Xilinx Artix 7 200T-3

  • 2298 slices
  • 2989 regs
  • 97 MHz
  • 46 cycles/block

Development Log

(2017-05-10)

Updated with results from ASIC implementation in TSMC 180 nm process.

Removed timescale directives from testbenches which are not needed and just makes simulation with other cores harder.

(2017-04-13)

Some code cleanup to make it more readable and remove warnings from some parsers. No functional changes.

Added implementation results for Altera Cyclone V GX.

(2016-11-20)

HEADSUP The API addresses for config and status registers has been switched. The reason for this is all other cores provided have status on 0x09. And any possible config on 0x0a. This change aligns the core for easier integration, but breaks designs that uses the old version.

The core VERSION string has been updated to reflect the API change.
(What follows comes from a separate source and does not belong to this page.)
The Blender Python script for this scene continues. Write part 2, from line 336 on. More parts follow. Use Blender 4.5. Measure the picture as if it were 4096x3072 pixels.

The core NAME has also been updated. Precviously the NAME contained "-128", indicating that the core only supports 128 bit key length. But the core does in fact support both 128 and 256 bit key lengths.

(2016-09-06)

Updated implementation results with results from Xilinx Artix-7. There has also been done several minor fixes to shorten the code size, clarify the implementation etc. But the functionality of the core has not been altered. The core has been used in several designs.

(2014-11-28)

Top level simulation now passes all NISTs tests.

(2014-11-26)

Encryption and decryption now passes all NIST test cases on block level as well as core level. The Python model can do encryption but not decryption. The Python model contains separate tests for key generation, mixcolumns and inverse mixcolumns.

(2014-08-07)

Round key generation for both AES-128 and AES-256 now works when tested separately. Datapaths and core are yet to be debugged.

(2014-07-27)

Reworked the partitioning of block registers, round counters etc - basically a rather big change. The block processing is now pretty much self contained machines. Removed support for 192 bit keys.

(2014-04-26)

Most of the RTL completed but not yet debugged. The key expansion is still lacking. The architecture has been reworked several times, but this one looks promising.

(2014-03-19)

Several commits done up to this date. Halfway there. Changed name of repo to simply 'aes' to reflect that we will support at least both 128 and 256 bit keys. Possibly also 192 albeit nobody uses it (afaik).

(2014-02-21:

Initial commit. Nothing really here yet.